The rediscovery of ancient literature by Europeans led to the Renaissance of the 15th century and a great flowering of the arts. The Roman Catholic Church, by this time thoroughly decadent, patronised the arts and commissioned many great works. Often, though, the inspiration behind them was largely pagan or humanistic, with little more than a veneer of Christianity. Consider Michelangelo’s Creation of Adam, with life being infused into the first man via some kind of mysterious current from the finger of God, rather than the breath of life; or his naked, uncircumcised, Roman-nosed David, who would be less out of place on the battlefield of Troy than in the Valley of Elah. Leonardo’s Last Supper fits squarely into this paradigm, basically depicting Italian Renaissance men having a meal, with the figure of Christ in the middle one of three windows perhaps hinting at his veiled glory as the Second Person of the Trinity.

Eventually, the Renaissance gave birth to the Protestant Reformation, which set out to correct abuses and restore Christianity to its primitive simplicity. Among many other things, this involved eliminating icons and religious images, many of which were physically smashed and burned. Art historians to this day lament these actions as the senseless destruction of priceless artworks, and indeed, some of those in the destroying mobs may have been motivated less by piety than by anger over the abuse and oppression they had suffered under the Popes. Nevertheless, the ultimate motivation was the principle that God is not to be worshipped or honoured by images. Had the Reformation taken root in Italy, it is quite likely that the Last Supper would have been whitewashed over. 

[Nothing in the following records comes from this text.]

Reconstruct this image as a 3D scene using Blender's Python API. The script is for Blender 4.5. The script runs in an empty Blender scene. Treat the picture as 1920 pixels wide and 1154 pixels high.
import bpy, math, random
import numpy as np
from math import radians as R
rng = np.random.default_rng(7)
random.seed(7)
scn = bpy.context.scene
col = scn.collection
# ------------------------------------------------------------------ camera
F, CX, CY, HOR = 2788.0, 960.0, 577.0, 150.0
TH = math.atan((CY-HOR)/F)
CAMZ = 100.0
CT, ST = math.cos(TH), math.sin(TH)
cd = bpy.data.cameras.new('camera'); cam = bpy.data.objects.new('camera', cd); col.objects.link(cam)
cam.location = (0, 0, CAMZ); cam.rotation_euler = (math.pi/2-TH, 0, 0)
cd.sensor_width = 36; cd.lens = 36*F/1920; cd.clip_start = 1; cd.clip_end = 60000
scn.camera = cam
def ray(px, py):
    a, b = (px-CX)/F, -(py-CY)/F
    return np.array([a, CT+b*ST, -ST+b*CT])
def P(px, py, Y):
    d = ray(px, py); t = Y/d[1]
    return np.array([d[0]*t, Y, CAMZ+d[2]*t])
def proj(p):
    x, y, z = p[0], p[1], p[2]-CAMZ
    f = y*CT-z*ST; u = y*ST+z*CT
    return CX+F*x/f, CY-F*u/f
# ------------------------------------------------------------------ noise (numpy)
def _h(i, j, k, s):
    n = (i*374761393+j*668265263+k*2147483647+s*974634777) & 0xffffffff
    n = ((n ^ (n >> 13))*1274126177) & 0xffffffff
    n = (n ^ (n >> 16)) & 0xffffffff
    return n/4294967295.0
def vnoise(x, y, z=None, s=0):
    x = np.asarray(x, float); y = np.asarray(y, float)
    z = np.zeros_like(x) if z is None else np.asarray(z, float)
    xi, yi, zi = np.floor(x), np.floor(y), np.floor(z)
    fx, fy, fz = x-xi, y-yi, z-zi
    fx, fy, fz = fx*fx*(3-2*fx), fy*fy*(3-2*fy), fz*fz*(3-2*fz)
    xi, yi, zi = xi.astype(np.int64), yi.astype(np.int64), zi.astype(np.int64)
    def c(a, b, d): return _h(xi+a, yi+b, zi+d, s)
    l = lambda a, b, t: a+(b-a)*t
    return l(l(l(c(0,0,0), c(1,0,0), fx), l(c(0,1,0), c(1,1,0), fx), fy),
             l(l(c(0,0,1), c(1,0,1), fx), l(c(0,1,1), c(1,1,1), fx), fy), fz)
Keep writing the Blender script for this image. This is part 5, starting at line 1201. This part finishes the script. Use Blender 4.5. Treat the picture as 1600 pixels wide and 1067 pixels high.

Like so many other things in the modern world, that principle – once so widely held and thoroughly understood – seems to have been largely forgotten. Whether stern or sentimental, Europeanised or historically accurate, images of Christ abound in today’s Christian popular culture. And the desecration of icons is supposed to be offensive to all Christians. But, historically, most churches would have considered Leonardo’s art to be offensive to Christ.